VPI職業興味検査の内容と特徴を述べよ。

 ホランドによって開発されたVPI(Vocational Preference Inventory)をもとにして社団法人雇用問題研究会が日本向きに翻案したものである。
 160の具体的な職業名を提示し,それに対する興味・関心の有無を回答することにより,6種の職業領域に対する個人の興味の強さを測定する。それに加えて、個人の心理的傾向を5つの領域について把握できる。

CPS-Jについて説明せよ。

 ホランドの理論に基づき、米国のACT社によって開発されたCPS(Career Planning Survey)を(株)マンパワーが日本版に改訂したアセスメントツール。

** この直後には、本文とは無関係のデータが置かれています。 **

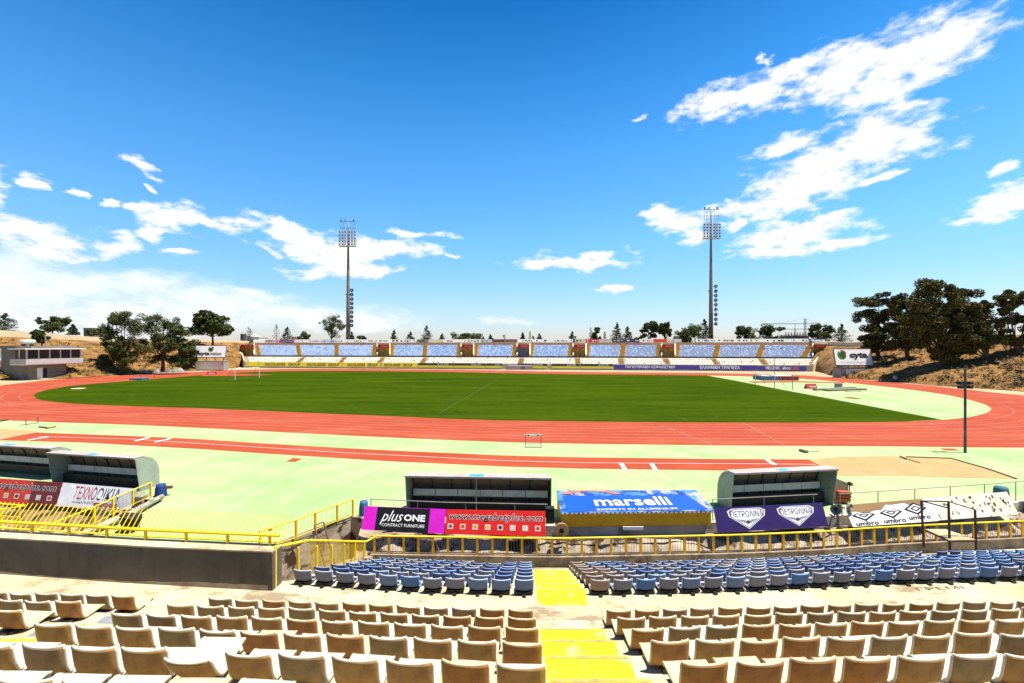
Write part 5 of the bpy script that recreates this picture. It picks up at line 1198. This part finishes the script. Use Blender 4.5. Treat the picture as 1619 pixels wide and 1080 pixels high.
# hand roller near pit, rake
t=thing('court_broom',G(1270,714),'grey broom head with a long handle lying by the sand pit','broom'); a=G(1265,713.5);b=G(1276,716.6)
g=MB(); g.bar(a+Vector((0,0,.1)),b+Vector((0,0,.1)),.22,.16); g.build('head',mat('broom_grey',(.17,.14,.12)),t); g=MB(); g.bar(G(1274,715.4)+Vector((0,0,.1)),G(1295,715.2)+Vector((0,0,.05)),.04); g.build('handle',M_wood,t)
t=thing('rake',G(1428,725),'long dark rake lying in the right sand pit','rake'); g=MB(); a=G(1428,725.5); g.bar(a+Vector((0,-.25,.05)),a+Vector((0,.25,.12)),.07); g.build('head',M_dark,t)
g=MB(); g.bar(a+Vector((0,0,.08)),G(1455,732.5)+Vector((0,0,.03)),.04); g.build('handle',M_dark,t)
# goals
def goal(p,q,h,label,dep):
    p=Vector((*p,0));q=Vector((*q,0)); t=thing('football_goal',p,label,'goal','football goals'); d=(q-p).normalized(); n=Vector((d.y,-d.x,0))*dep
    for a in (p,q): g=MB(); g.tube([a,a+Vector((0,0,h))],.07,8); g.build('goal_post',M_whitep,t)
    g=MB(); g.tube([p+Vector((0,0,h)),q+Vector((0,0,h))],.07,8); g.build('crossbar',M_whitep,t)
    g=MB()
    for a in (p,q): g.tube([a+Vector((0,0,h)),a+n*.45+Vector((0,0,h))],.035,5); g.tube([a+n*.45+Vector((0,0,h)),a+n],.035,5)
    g.tube([p+n,q+n],.03,5); g.build('net_frame',M_steel,t)
goal((-60.7,97),(-59.5,104.2),2.44,'left football goal, white posts without a net in front of the left scoreboard',-1.8)
goal((46.2,77.9),(46.7,85.0),2.25,'right football goal, white posts beside the crash mat',1.9)
for px,pb,pt,lb in ((1224.7,603,566,'tall thin dark pole rising behind the right goal'),(1253,617,592,'short thin pole right of the right goal'),(1317,603,584,'thin post on the right bank edge left of the right scoreboard')):
    b=G(px,pb); g=MB(); g.tube([b,Vector((b.x,b.y,EYE-(pt-HY)*b.y/F))],.06,6); tag(g.build('thin_pole',M_steel),lb,'pole')
# crash mat
t=thing('crash_mat',G(1230,600.5),'low crash mat, blue at left and dark red at right, near the right goal','crash mat')
a=G(1202,601);b=G(1260,601.5); w=b.x-a.x
g=MB(); g.box(a.x,a.y-1.5,0,a.x+w*.42,a.y+3,.85); g.build('blue_section',mat('mat_blue',(.05,.10,.22),(.10,.13,.2),scale=1),t)
g=MB(); g.box(a.x+w*.42+.02,a.y-1.5,0,b.x,a.y+3,.85); g.build('red_section',mat('mat_red',(.20,.015,.02),(.26,.04,.03),scale=1),t)
g=MB(); g.box(a.x+.3,a.y-1.3,.852,b.x-.6,a.y+2.8,1.0); g.build('top_cover',mat('mat_cover',(.45,.43,.42)),t)
def prismad(px0,px1,pyb,h,label,letters=True):
    a=G(px0,pyb);b=G(px1,pyb); t=thing('field_board',a,label,'advertising board','red wedge boards on the grass'); y=a.y
    g=MB(); g.prism([(a.x,y,0),(a.x,y+.9,0),(a.x,y+.45,h)],(b.x-a.x,0,0)); g.build('wedge',mat('wedge_red',(.32,.015,.015),(.26,.012,.012)),t)
    g=MB(); V=Vector((0,.45,h)).normalized(); o_=Vector((a.x+(b.x-a.x)*.3,y,0))+V*h*.35+Vector((0,-.02,.0)); textmesh("McDonald's",g,o_,(1,0,0),V,(b.x-a.x)*.62,h*.35,.02,bold=.02); g.build('lettering',M_whitep,t)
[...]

職業興味(150項目)と「能力に関する自己評価」(15項目)から、個人の特性を把握しようとするテストである。

MBTIについて説明せよ。

 ユングの性格類型論をベースにマイヤーとブリッグスが開発し性格検査。感覚-直観、思考-感情、外向-内向、判断-知覚の四指標で表され、人間を16タイプに類型化して捉えようとする。
 
GATB厚生労働省編一般職業適性検査

 米国労働省が開発した、GATB(General Aptitude Test Battery) を原案として、日本の労働省(現・厚生労働省)が作成した検査。
 仕事で必要とされる代表的な9種の能力(適性能)を測定することにより、望ましい職業選択を行うための情報を提供する。

インフォーマルアセスメントについて、一般的に用いられる手法を一つあげて具体的に説明せよ。

 チェックリストによる方法がある。たとえば、仕事の特徴をリストアップしておき、クライエントに重要だと思うものを選んでもらう。CDAはクライエントになぜそれを選んだのかを聞く。これによって、フォーマルアセスメントだけでは得られないクライエントの情報を知ることができる。
 
インフォーマルアセスメントの利点と注意点を述べよ。

 フォーマルアセスメントに比べてクライエントが不安を抱きにくいこと、内容の深い話し合いによって詳細な情報が得られるいう利点がある。しかし、その一方で妥当性に疑問が残ること、主観的になりがちである。よって、標準化されたアセスメントと併せて行うことが必要である。

職業情報の重要性について述べよ。

 人は自分の知らない職業に関心を持つことはない。よって、職業情報は職業選択の幅や可能性を広げるという重要な役割を持つ。また、職業情報に触れることで個人のキャリア発達が促進され、職業選択のレディネスが高まるという役割もある。
 職業情報を蓄積していくには時間がかかる。できるだけ、早い時期から職業情報を活用し、職業世界の理解を深めていくことが望ましい。